Technical Overview of Tencent Cloud CBS Data Scheduling System
The Tencent Cloud CBS data scheduling system has evolved from a simple snapshot service into a highly concurrent, low‑latency platform that uses COW/ROW mechanisms, multi‑version snapshots, rapid rollback, hot‑data caching, horizontal scaling, fault‑tolerant task switching, cross‑region replication, and seamless disk migration to ensure reliable, fast storage for backups, image creation, and cloud‑disk migration, with future AI‑driven scheduling and ultra‑low‑latency features.
This document summarizes the technical sharing of Yang Guangchao, a Tencent Cloud storage expert, on the CBS (Cloud Block Storage) data scheduling system.
1. Evolution of CBS Data Scheduling System – Initially a simple snapshot service in 2015, CBS evolved to support data protection, cloud‑server image production, and online cloud‑disk migration as business scale grew and latency requirements became stricter.
2. Typical Business Scenarios and Challenges
Data protection – daily backups, manual and periodic snapshots.
Image production for cloud servers – creating images from snapshots and batch deploying servers.
Cloud‑disk migration – moving disks between storage warehouses without affecting user workloads.
Each scenario faces challenges such as latency sensitivity, high concurrency, and fault tolerance.
3. Key Technologies
COW and ROW – Two snapshot mechanisms. COW (Copy‑On‑Write) copies original blocks before writing, leading to write amplification; ROW (Redirect‑On‑Write) updates pointers, reducing write amplification and favoring write‑intensive workloads.
Multi‑Version ROW – Assigns version numbers to snapshots, enabling incremental backup and precise data reconstruction.

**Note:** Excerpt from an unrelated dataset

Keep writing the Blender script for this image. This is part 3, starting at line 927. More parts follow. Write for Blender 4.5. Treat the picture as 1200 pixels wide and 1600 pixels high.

Snapshot Overview – Combines full and incremental backup; snapshot creation is designed to be completed in seconds.
Rollback Process – Uses bitmap metadata to identify which blocks need restoration, merging data from the target snapshot and its dependencies.
Image Production via Rollback – Leverages snapshot rollback to create images quickly without full download, achieving second‑level server boot.
Hot Data Access Strategy – Caches frequently accessed image blocks in the transmission layer to reduce latency for batch server provisioning.
Horizontal Scaling – Splits large regional deployments into smaller zones, uses static (heartbeat) and dynamic (load‑aware) balancing for both control and transmission layers, and replicates data to avoid hotspots.
Task Smooth Switching – Detects node failures via heartbeat, failure rate, and monitoring; switches tasks to healthy nodes to maintain I/O continuity.
Cross‑Region Image Replication – Uses separate control planes in each region to transfer image metadata, ensuring data safety by separating transfer and verification.
Seamless Disk Migration – Introduces an I/O access layer that isolates user I/O from background migration I/O, supports three block states (unmigrated, migrating, migrated) and writes to both source and destination during migration to guarantee data integrity.
Data Reliability – MD5 checksums, cross‑region backup, version‑based write protection, and careful reclamation of old snapshot data ensure data correctness.
Future Directions
Support for block, file, and database storage scenarios.
Ultra‑low‑latency online migration for high‑performance disks.
Second‑level RPO for finer‑grained data protection.
AI‑driven intelligent scheduling for resource risk detection and balanced storage pool utilization.
Q&A Highlights
Empty blocks are not migrated during a full snapshot.
Deployment has shifted from large‑region to small‑region models.
Migration speed is dynamically controlled based on available bandwidth.
Cross‑region image transfer has no special network requirements beyond internal bandwidth limits.
The control plane has active‑standby nodes; the scheduling and transmission clusters are stateless.